Data lines:
---*---

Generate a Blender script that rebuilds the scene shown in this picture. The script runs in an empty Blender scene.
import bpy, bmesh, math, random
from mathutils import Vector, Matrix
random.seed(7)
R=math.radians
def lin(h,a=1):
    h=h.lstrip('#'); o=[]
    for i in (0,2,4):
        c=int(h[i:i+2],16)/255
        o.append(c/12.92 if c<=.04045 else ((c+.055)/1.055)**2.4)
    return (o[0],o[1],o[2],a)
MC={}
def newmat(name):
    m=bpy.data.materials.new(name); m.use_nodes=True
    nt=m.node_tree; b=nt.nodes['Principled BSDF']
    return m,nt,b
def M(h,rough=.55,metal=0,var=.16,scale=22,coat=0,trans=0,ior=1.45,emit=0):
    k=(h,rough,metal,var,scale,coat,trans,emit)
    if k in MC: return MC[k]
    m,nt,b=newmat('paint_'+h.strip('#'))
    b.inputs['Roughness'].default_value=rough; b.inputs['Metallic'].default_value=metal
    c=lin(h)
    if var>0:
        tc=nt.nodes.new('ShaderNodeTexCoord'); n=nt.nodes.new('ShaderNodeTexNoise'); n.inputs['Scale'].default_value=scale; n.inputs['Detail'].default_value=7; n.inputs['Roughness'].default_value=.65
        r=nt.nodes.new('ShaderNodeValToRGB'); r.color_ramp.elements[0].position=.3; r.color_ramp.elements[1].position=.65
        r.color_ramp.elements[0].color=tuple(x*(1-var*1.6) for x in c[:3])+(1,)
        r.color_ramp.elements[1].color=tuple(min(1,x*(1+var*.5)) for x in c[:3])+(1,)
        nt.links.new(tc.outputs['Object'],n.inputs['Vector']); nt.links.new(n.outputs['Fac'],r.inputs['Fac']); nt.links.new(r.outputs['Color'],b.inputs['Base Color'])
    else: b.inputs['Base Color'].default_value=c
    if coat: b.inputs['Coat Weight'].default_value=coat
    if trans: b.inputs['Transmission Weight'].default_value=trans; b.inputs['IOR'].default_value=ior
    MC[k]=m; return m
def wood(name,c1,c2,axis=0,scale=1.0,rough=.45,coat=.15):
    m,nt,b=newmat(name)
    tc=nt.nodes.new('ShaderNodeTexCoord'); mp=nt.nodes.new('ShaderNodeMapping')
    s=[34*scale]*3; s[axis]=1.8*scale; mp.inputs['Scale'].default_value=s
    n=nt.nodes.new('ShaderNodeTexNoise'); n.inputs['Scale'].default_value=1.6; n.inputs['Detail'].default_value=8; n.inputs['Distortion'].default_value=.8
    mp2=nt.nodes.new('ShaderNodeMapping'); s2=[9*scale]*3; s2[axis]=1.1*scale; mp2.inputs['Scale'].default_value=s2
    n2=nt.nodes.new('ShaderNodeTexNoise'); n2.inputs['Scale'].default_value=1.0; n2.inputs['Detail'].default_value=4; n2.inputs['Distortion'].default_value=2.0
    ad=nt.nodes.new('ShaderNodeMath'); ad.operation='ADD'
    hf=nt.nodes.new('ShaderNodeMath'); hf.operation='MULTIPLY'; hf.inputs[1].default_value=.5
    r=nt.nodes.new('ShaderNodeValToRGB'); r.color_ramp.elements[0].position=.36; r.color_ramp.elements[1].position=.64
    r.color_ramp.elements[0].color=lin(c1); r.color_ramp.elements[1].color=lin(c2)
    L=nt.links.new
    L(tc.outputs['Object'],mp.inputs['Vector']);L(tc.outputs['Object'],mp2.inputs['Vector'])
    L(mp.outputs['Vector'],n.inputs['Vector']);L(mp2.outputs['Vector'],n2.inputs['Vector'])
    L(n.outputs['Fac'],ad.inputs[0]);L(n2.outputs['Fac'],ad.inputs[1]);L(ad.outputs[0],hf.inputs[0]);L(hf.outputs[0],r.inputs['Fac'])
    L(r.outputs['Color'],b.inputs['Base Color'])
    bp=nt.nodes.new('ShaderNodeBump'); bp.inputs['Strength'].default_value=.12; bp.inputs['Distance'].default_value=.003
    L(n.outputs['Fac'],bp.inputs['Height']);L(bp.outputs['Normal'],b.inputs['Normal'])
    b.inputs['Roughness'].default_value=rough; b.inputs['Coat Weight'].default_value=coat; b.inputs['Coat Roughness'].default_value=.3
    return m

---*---

Task statement: Please reproduce the entire listing, exactly as shown.

Result:
Generate a Blender script that rebuilds the scene shown in this picture. The script runs in an empty Blender scene.
import bpy, bmesh, math, random
from mathutils import Vector, Matrix
random.seed(7)
R=math.radians
def lin(h,a=1):
    h=h.lstrip('#'); o=[]
    for i in (0,2,4):
        c=int(h[i:i+2],16)/255
        o.append(c/12.92 if c<=.04045 else ((c+.055)/1.055)**2.4)
    return (o[0],o[1],o[2],a)
MC={}
def newmat(name):
    m=bpy.data.materials.new(name); m.use_nodes=True
    nt=m.node_tree; b=nt.nodes['Principled BSDF']
    return m,nt,b
def M(h,rough=.55,metal=0,var=.16,scale=22,coat=0,trans=0,ior=1.45,emit=0):
    k=(h,rough,metal,var,scale,coat,trans,emit)
    if k in MC: return MC[k]
    m,nt,b=newmat('paint_'+h.strip('#'))
    b.inputs['Roughness'].default_value=rough; b.inputs['Metallic'].default_value=metal
    c=lin(h)
    if var>0:
        tc=nt.nodes.new('ShaderNodeTexCoord'); n=nt.nodes.new('ShaderNodeTexNoise'); n.inputs['Scale'].default_value=scale; n.inputs['Detail'].default_value=7; n.inputs['Roughness'].default_value=.65
        r=nt.nodes.new('ShaderNodeValToRGB'); r.color_ramp.elements[0].position=.3; r.color_ramp.elements[1].position=.65
        r.color_ramp.elements[0].color=tuple(x*(1-var*1.6) for x in c[:3])+(1,)
        r.color_ramp.elements[1].color=tuple(min(1,x*(1+var*.5)) for x in c[:3])+(1,)
        nt.links.new(tc.outputs['Object'],n.inputs['Vector']); nt.links.new(n.outputs['Fac'],r.inputs['Fac']); nt.links.new(r.outputs['Color'],b.inputs['Base Color'])
    else: b.inputs['Base Color'].default_value=c
    if coat: b.inputs['Coat Weight'].default_value=coat
    if trans: b.inputs['Transmission Weight'].default_value=trans; b.inputs['IOR'].default_value=ior
    MC[k]=m; return m
def wood(name,c1,c2,axis=0,scale=1.0,rough=.45,coat=.15):
    m,nt,b=newmat(name)
    tc=nt.nodes.new('ShaderNodeTexCoord'); mp=nt.nodes.new('ShaderNodeMapping')
    s=[34*scale]*3; s[axis]=1.8*scale; mp.inputs['Scale'].default_value=s
    n=nt.nodes.new('ShaderNodeTexNoise'); n.inputs['Scale'].default_value=1.6; n.inputs['Detail'].default_value=8; n.inputs['Distortion'].default_value=.8
    mp2=nt.nodes.new('ShaderNodeMapping'); s2=[9*scale]*3; s2[axis]=1.1*scale; mp2.inputs['Scale'].default_value=s2
    n2=nt.nodes.new('ShaderNodeTexNoise'); n2.inputs['Scale'].default_value=1.0; n2.inputs['Detail'].default_value=4; n2.inputs['Distortion'].default_value=2.0
    ad=nt.nodes.new('ShaderNodeMath'); ad.operation='ADD'
    hf=nt.nodes.new('ShaderNodeMath'); hf.operation='MULTIPLY'; hf.inputs[1].default_value=.5
    r=nt.nodes.new('ShaderNodeValToRGB'); r.color_ramp.elements[0].position=.36; r.color_ramp.elements[1].position=.64
    r.color_ramp.elements[0].color=lin(c1); r.color_ramp.elements[1].color=lin(c2)
    L=nt.links.new
    L(tc.outputs['Object'],mp.inputs['Vector']);L(tc.outputs['Object'],mp2.inputs['Vector'])
    L(mp.outputs['Vector'],n.inputs['Vector']);L(mp2.outputs['Vector'],n2.inputs['Vector'])
    L(n.outputs['Fac'],ad.inputs[0]);L(n2.outputs['Fac'],ad.inputs[1]);L(ad.outputs[0],hf.inputs[0]);L(hf.outputs[0],r.inputs['Fac'])
    L(r.outputs['Color'],b.inputs['Base Color'])
    bp=nt.nodes.new('ShaderNodeBump'); bp.inputs['Strength'].default_value=.12; bp.inputs['Distance'].default_value=.003
    L(n.outputs['Fac'],bp.inputs['Height']);L(bp.outputs['Normal'],b.inputs['Normal'])
    b.inputs['Roughness'].default_value=rough; b.inputs['Coat Weight'].default_value=coat; b.inputs['Coat Roughness'].default_value=.3
    return m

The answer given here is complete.